Osakue studies and trains in the United States and she returned to Italy last week for the first time in 10 months. She said that on her return she found Italy to be "a different country" than the one she left last year. "The climate of widespread violence I see scares me," she told the Italian media.

Analysts told Xinhua that although the frequency of race-related attacks and anti-migrant rhetoric have increased in recent months, it is not fair to lay all the blame at the feet of Salvini and the anti-migrant League, the political party he leads.

"These kinds of opinions have always been part of Italy and they are just more in the open now," Andrea Torre, director of the Studi Medi Center, a migrant advocacy group, said in an interview. Torre noted that migration is not necessarily a right- or left-wing political issue, noting that the number of migrants living in Italy more than tripled from 1.5 million to 5 million between 2001 and 2011, a period when Italy had a right-wing government for eight out of 10 years.

Sergio Belardinelli, a sociologist and political scientist at the University of Bologna, said he does not think Italy is a raciest country.
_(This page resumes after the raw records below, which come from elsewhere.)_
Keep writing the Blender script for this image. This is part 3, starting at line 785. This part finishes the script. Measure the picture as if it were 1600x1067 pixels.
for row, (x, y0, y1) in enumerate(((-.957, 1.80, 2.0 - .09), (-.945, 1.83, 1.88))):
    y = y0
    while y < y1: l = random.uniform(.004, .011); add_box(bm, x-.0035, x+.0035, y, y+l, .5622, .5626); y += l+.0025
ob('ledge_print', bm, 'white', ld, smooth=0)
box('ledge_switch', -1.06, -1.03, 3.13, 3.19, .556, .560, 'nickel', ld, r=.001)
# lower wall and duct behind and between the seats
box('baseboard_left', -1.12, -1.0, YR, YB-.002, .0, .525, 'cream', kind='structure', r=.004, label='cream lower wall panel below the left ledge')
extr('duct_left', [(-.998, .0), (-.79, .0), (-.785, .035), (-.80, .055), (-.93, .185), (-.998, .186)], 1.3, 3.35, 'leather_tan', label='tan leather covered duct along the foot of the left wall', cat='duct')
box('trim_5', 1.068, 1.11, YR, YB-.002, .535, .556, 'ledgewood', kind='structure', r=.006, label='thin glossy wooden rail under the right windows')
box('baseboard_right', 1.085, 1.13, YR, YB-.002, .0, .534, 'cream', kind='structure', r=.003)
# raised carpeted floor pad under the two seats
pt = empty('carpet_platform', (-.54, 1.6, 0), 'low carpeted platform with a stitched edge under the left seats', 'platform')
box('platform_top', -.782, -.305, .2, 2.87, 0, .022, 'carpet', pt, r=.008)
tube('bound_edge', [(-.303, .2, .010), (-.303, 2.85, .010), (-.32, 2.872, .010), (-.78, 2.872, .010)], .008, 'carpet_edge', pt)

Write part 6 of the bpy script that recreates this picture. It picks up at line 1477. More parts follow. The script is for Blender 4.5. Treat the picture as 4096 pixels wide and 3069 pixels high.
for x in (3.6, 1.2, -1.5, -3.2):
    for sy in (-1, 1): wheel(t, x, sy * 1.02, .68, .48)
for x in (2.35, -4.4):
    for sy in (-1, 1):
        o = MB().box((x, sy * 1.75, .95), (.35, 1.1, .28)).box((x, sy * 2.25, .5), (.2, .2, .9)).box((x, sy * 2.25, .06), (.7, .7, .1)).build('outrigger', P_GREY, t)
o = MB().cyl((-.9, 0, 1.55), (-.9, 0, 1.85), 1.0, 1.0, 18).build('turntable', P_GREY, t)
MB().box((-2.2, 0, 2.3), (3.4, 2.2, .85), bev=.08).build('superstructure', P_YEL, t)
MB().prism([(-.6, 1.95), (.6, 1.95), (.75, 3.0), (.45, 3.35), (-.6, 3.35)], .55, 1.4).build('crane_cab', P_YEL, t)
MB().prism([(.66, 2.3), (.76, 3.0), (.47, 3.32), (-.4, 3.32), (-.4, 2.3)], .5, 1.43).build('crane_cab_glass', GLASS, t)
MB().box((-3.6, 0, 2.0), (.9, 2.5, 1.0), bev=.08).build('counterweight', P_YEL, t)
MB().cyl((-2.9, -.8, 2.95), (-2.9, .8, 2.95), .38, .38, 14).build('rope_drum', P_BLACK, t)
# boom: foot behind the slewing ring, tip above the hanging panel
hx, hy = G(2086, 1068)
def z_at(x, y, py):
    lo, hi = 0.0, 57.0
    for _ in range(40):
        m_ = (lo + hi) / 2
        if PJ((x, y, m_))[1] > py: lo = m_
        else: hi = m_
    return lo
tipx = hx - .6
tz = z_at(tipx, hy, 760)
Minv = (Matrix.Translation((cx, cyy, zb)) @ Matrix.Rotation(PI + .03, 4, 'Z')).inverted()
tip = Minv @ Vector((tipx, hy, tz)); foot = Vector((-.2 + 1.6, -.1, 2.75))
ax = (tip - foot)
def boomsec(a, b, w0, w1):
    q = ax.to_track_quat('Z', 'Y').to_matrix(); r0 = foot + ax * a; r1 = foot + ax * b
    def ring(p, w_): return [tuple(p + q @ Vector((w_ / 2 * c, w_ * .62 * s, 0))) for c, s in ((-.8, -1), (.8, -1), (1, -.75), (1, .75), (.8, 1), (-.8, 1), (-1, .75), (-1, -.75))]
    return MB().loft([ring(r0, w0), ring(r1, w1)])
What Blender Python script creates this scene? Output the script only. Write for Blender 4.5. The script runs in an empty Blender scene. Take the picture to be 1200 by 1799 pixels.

But he did tell Xinhua that Salvini's League found "fertile territory" with its anti-migrant policies because people were uneasy about the country's future.

Francesco Bachis, an anthropologist and the author of the recently-released book "Sull'Orlo del pregiudizio" (On the Edge of Prejudice), agreed.

"Racial tensions always rise up during periods of crisis," Bachis said in an interview, referring to the economic malaise in Italy dating back more than a decade. "Everyone blames those beneath them on the economic ladder, and the migrants from poor countries are on the lowest rung of the ladder. They get blamed by almost everyone."